Published Nov 20, 2024

Increase productivity with Microsoft Excel Online and CRM integrations

Adam Peña

Technical Product Marketing Associate

Adam Peña
Increasing Productivity with Excel Online and CRM Integrations

Facilitating collaboration and productivity among teams within a business can be challenging, particularly when dealing with a diverse tech stack. Critical data is often spread across multiple applications, and not everyone has access to these systems. Licenses can be expensive, and provisioning them is often a time-consuming process.

As a result, teams frequently rely on shared spreadsheets as a workaround to centralize and present key data from various applications. Integrating these spreadsheets with your tech stack can help ensure they remain accurate and up-to-date.

Here, we’ll review recent enhancements to Celigo’s Excel Online connector and introduce a template helper that simplifies integrations with prebuilt flow steps. The integration solves a business problem using two flow steps from this template to transfer data between a Microsoft Excel Online spreadsheet and a CRM.

Demo: Integrate Excel Online with a CRM

RevOps example use case

Before diving into the flows, consider a spreadsheet used for this integration. Imagine you’re a sales manager responsible for tracking the account executives assigned to your business development representatives (BDRs) and their outreach territories.

Excel - SF Spreadsheet

A spreadsheet like the one pictured above helps maintain a high-level overview of those details. However, using a few simple flows, we can automate the transformation of rows in this spreadsheet into new/updated records in Salesforce. Inversely, we can allow updates in Salesforce to be reflected in our spreadsheet, giving us immediate insight into new BDRs or revised information for current BDRs.

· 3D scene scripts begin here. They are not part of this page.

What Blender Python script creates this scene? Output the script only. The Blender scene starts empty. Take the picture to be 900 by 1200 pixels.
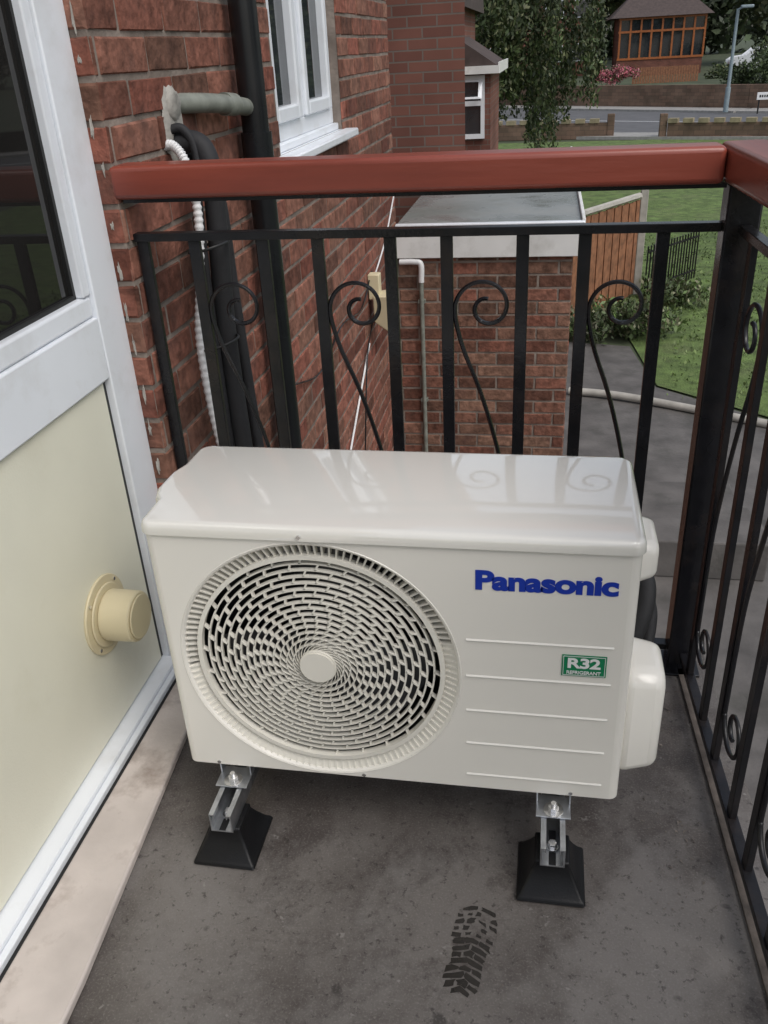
import bpy, math, random
import numpy as np
from mathutils import Matrix, Vector
random.seed(7); rng=np.random.default_rng(7)
S=bpy.context.scene
C=bpy.context.collection
# ------------------------------------------------------------ materials
def new_mat(name):
    m=bpy.data.materials.new(name); m.use_nodes=True
    nt=m.node_tree; b=nt.nodes['Principled BSDF']; return m,nt,b
def N(nt,t,**kw):
    n=nt.nodes.new(t)
    for k,v in kw.items(): setattr(n,k,v)
    return n
def setin(n,k,v): n.inputs[k].default_value=v
def mat(name,col,rough=.6,metal=0,var=.12,vscale=6,bump=0,bscale=60,spec=.5,dirt_or_reflection=None,dscale=2.5,damt=.5,rvar=0,attr=False,coat=0,dist=.002,detail=3,stretch=None):
    m,nt,b=new_mat(name); L=nt.links.new
    tc=N(nt,'ShaderNodeTexCoord'); O=tc.outputs['Object']
    if stretch:
        mp=N(nt,'ShaderNodeMapping'); mp.inputs['Scale'].default_value=stretch; L(O,mp.inputs['Vector']); O=mp.outputs[0]
    n1=N(nt,'ShaderNodeTexNoise'); setin(n1,'Scale',vscale); setin(n1,'Detail',detail); L(O,n1.inputs['Vector'])
    mr=N(nt,'ShaderNodeMapRange'); setin(mr,'From Min',.25); setin(mr,'From Max',.75); setin(mr,'To Min',1-var); setin(mr,'To Max',1+var); L(n1.outputs['Fac'],mr.inputs['Value'])
    mx=N(nt,'ShaderNodeMix',data_type='RGBA',blend_type='MULTIPLY'); setin(mx,0,1.)
    if attr:
        a=N(nt,'ShaderNodeVertexColor'); a.layer_name='col'; L(a.outputs['Color'],mx.inputs[6])
    else: mx.inputs[6].default_value=(*col,1)
    L(mr.outputs[0],mx.inputs[7]); out=mx.outputs[2]
    if dirt_or_reflection:
        n2=N(nt,'ShaderNodeTexNoise'); setin(n2,'Scale',dscale); setin(n2,'Detail',6); setin(n2,'Roughness',.65); L(O,n2.inputs['Vector'])
        r2=N(nt,'ShaderNodeMapRange'); setin(r2,'From Min',.5); setin(r2,'From Max',.72); setin(r2,'To Min',0); setin(r2,'To Max',damt); L(n2.outputs['Fac'],r2.inputs['Value'])
        m2=N(nt,'ShaderNodeMix',data_type='RGBA'); L(r2.outputs[0],m2.inputs[0]); L(out,m2.inputs[6]); m2.inputs[7].default_value=(*dirt_or_reflection,1); out=m2.outputs[2]
    L(out,b.inputs['Base Color'])
    setin(b,'Roughness',rough); setin(b,'Metallic',metal); setin(b,'Specular IOR Level',spec)
    if coat: setin(b,'Coat Weight',coat); setin(b,'Coat Roughness',.03)
    if rvar:
        n3=N(nt,'ShaderNodeTexNoise'); setin(n3,'Scale',3.); setin(n3,'Detail',3); L(O,n3.inputs['Vector'])
        r3=N(nt,'ShaderNodeMapRange'); setin(r3,'From Min',.3); setin(r3,'From Max',.7); setin(r3,'To Min',max(.02,rough-rvar)); setin(r3,'To Max',min(1,rough+rvar)); L(n3.outputs['Fac'],r3.inputs['Value']); L(r3.outputs[0],b.inputs['Roughness'])
    if bump:
        n4=N(nt,'ShaderNodeTexNoise'); setin(n4,'Scale',bscale); setin(n4,'Detail',3); L(O,n4.inputs['Vector'])
        bp=N(nt,'ShaderNodeBump'); setin(bp,'Strength',bump); setin(bp,'Distance',dist); L(n4.outputs['Fac'],bp.inputs['Height']); L(bp.outputs[0],b.inputs['Normal'])
    return m
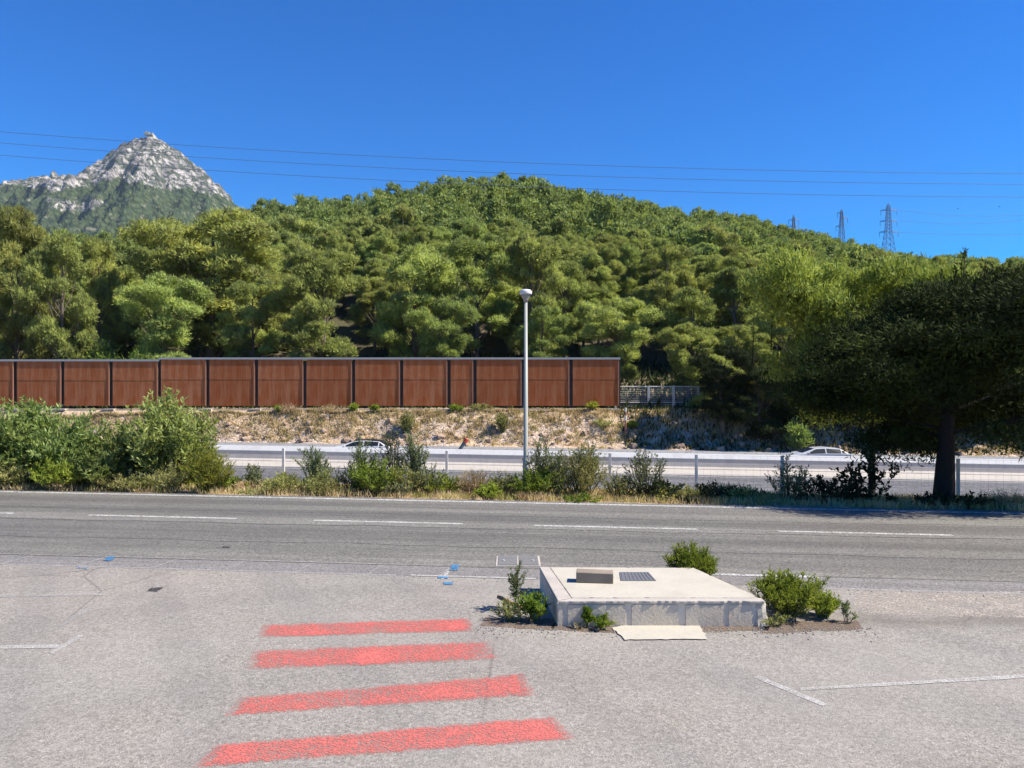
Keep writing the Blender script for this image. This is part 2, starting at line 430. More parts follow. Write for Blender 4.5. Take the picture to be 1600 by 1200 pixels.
M['lens'] = m_simple('headlight_lens', (.65,.66,.68), .2, .05)
M['red_plastic'] = m_simple('red_plastic', (.55,.07,.04), .5)
M['grate'] = m_simple('cast_iron_plate', (.16,.165,.18), .6, .25, 30)
M['iron'] = m_simple('manhole_iron', (.20,.195,.19), .65, .2, 20)
M['bark'] = m_simple('pine_bark', (.13,.105,.085), .9, .4, 6, 0, .5)
M['bark_dark'] = m_simple('dark_bark', (.022,.018,.016), .95, .4, 8, 0, .6)
M['twig'] = m_simple('twig', (.12,.09,.055), .9, .3)
M['twig_green'] = m_simple('green_stem', (.10,.12,.04), .8, .3)
M['dead'] = m_simple('dry_stick', (.24,.15,.09), .9, .3)
M['bird'] = m_simple('bird_feathers', (.05,.05,.06), .8)
M['rock'] = m_concrete('bank_rock', (.36,.26,.19), .35, .6)
M['pine'] = m_leaf('pine_needles', [(.125,.135,.070),(.27,.32,.098),(.46,.50,.15)], .38, .35, 1.4)
M['pine_far'] = m_leaf('far_pine_needles', [(.115,.13,.066),(.25,.295,.102),(.42,.46,.16)], .38, .3, 1.0)
M['pale'] = m_leaf('pale_pine_needles', [(.11,.125,.045),(.22,.255,.06),(.36,.39,.09)], .3, .5, 2.5)
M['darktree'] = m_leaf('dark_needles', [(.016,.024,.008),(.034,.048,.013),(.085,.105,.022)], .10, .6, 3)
M['broad'] = m_leaf('broad_leaves', [(.09,.13,.04),(.21,.27,.09),(.38,.42,.18)], .42, 1.2, 6)
M['bright'] = m_leaf('bright_leaves', [(.09,.14,.022),(.19,.26,.04),(.30,.36,.07)], .42, 1.5, 7)
M['broom'] = m_leaf('broom_shoots', [(.15,.18,.025),(.24,.27,.04),(.33,.34,.07)], .35, 1.5, 7)
M['grey'] = m_leaf('grey_green_leaves', [(.08,.10,.05),(.17,.20,.10),(.28,.31,.17)], .25, 1.5, 7)
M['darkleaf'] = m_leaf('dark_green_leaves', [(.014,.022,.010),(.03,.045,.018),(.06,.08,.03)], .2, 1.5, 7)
M['dry'] = m_leaf('dry_grass', [(.36,.26,.15),(.52,.40,.25),(.66,.54,.36)], .3, .8, 5)
M['drygreen'] = m_leaf('half_dry_grass', [(.16,.17,.06),(.30,.30,.11),(.46,.42,.20)], .3, .8, 5)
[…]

Let’s explore two flows that enable bidirectional data synchronization between Excel and Salesforce.

Flow 1: Syncing data from Excel to Salesforce

Flow 1 - Excel to SF

The first flow focuses on integrating data from the Excel spreadsheet into Salesforce. This flow begins with a prebuilt flow step from a template. While constructing a flow, users can easily add one of these template steps by selecting it during the process of adding a step.

The process is depicted below.

Template Selection

After entering your application of choice for the step you’re creating, scroll down to see steps available for that connector from the Celigo Marketplace, where templates can be found. The “Read all data from worksheet” template flow step pictured above was used in the first step of this flow.

One of the key enhancements to this connector is the upgrade to OAuth 2.0 for authentication when creating a connection. This means users no longer need a client ID and secret; instead, they simply need to name their connection, configure the necessary read/write scopes, and log into their Office 365 account.

In the template step, there is a custom settings tab at the bottom of the “Edit Export” screen. Here, users specify whether the spreadsheet is stored in OneDrive or SharePoint, select the appropriate workbook from an automatically populated list, enter the spreadsheet name, and indicate if the first row contains headers.

Export Custom Settings

Once these steps are completed, the spreadsheet data is sent to Salesforce, creating BDRs as contact records. The final step involves writing the Salesforce IDs back to the spreadsheet. These IDs will be used as a key column for the next flow, which will involve adding/updating rows.

Flow 2: Syncing data from Salesforce to Excel

Flow 2 - SF to Excel

The second flow addresses the reverse process, updating the spreadsheet to reflect changes made to these BDRs in Salesforce. This flow also uses a step from the template helper designed for imports called “Update Existing Rows and Append New Rows,” simplifying the process of adding to and updating rows in the spreadsheet with features like a custom settings tab and a prebuilt hook.

This template also features a “Custom Settings” tab, where you’ll configure the information the platform needs to find your specific spreadsheet. Since this step will be responsible for updating records, it needs a way to identify records.

This is the purpose of a key column.

Import Custom Settings

Note that a column name was entered into the “Column to find existing rows” field. Below that, the id field of source records (in this case, the id of these BDRs as Contacts in Salesforce) is compared to the values in the BDR Contact Id column to find an existing record.

Automate data transfer with Excel Online integrations

With just a few steps, we establish a bidirectional synchronization that automates data transfer between a high-level spreadsheet and a CRM.

With template helper flows and enhanced connection methods for the Excel Online connector, you can easily build and manage flows to synchronize data between spreadsheets and applications like your CRM.

These features enable faster integration development, improving operational efficiency and streamlining data management.